In this episode, Donovan takes on the shocking news of Charlie Kirk’s death at a Utah college event. He doesn’t hold back in condemning the shooting—calling it what it was: murder, not political violence. Donovan unpacks Kirk’s legacy as a divisive figure, one who built Turning Point USA into a vehicle for Christian nationalism, while acknowledging the tragedy of a wife and two young children left behind.
The conversation digs into uncomfortable truths: how Kirk’s rhetoric fueled hatred, how his death risks turning him into a martyr, and how the precision of the attack raises chilling questions. Donovan also reflects on the broader state of America in 2025, where hate-driven politics have become normalized, and violence feels like an inevitable byproduct.

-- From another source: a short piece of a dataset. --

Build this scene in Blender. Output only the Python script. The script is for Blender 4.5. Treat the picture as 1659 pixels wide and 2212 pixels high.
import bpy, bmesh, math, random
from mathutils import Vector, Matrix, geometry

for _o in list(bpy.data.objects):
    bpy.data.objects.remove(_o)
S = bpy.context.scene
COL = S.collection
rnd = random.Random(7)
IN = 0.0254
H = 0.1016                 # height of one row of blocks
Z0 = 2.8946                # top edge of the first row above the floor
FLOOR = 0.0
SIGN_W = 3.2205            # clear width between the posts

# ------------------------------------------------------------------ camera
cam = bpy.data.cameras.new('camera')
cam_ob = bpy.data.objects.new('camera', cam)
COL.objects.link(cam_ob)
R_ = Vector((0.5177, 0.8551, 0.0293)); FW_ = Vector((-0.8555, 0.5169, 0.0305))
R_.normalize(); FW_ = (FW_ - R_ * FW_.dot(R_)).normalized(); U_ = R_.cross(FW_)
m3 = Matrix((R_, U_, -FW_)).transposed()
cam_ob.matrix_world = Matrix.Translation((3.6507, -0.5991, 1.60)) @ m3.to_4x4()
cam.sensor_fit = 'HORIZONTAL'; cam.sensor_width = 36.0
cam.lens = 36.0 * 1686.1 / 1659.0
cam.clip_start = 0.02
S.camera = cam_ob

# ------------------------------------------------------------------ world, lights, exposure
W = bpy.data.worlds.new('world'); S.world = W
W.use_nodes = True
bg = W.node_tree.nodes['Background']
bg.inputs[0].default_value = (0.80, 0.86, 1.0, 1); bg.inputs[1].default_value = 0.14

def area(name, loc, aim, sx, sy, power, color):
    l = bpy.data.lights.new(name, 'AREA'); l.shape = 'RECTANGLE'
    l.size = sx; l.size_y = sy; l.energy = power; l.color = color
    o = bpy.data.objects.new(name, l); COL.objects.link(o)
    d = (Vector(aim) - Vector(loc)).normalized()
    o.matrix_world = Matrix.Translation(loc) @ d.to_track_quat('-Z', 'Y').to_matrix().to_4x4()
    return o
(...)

This is a raw and emotional exploration of a country fractured by ideology, rhetoric, and grief.
Ok, I will concede this could be considered an “assassination”, but it wasn’t a political assassination. I still maintain it should simply be called MURDER and stop making it about politics. The man was a hateful bigot that thought the United States should be white and Christian and nothing else. I don’t celebrate his death, but I’m not surprised by it either.
A clarification: Kirk didn’t outright say gay people should be stoned, but he was quoting a Bible verse during a podcast episode. Though he didn’t directly say harm should come to gay people, by quoting the verse (in my opinion) he was telegraphing that he supported what the Bible said. But to be open and transparent, it seems, if I stated he said gay people should be stoned, I was in error as he was quoting scripture, not directly saying it himself. There is a distinction, but a very thin one.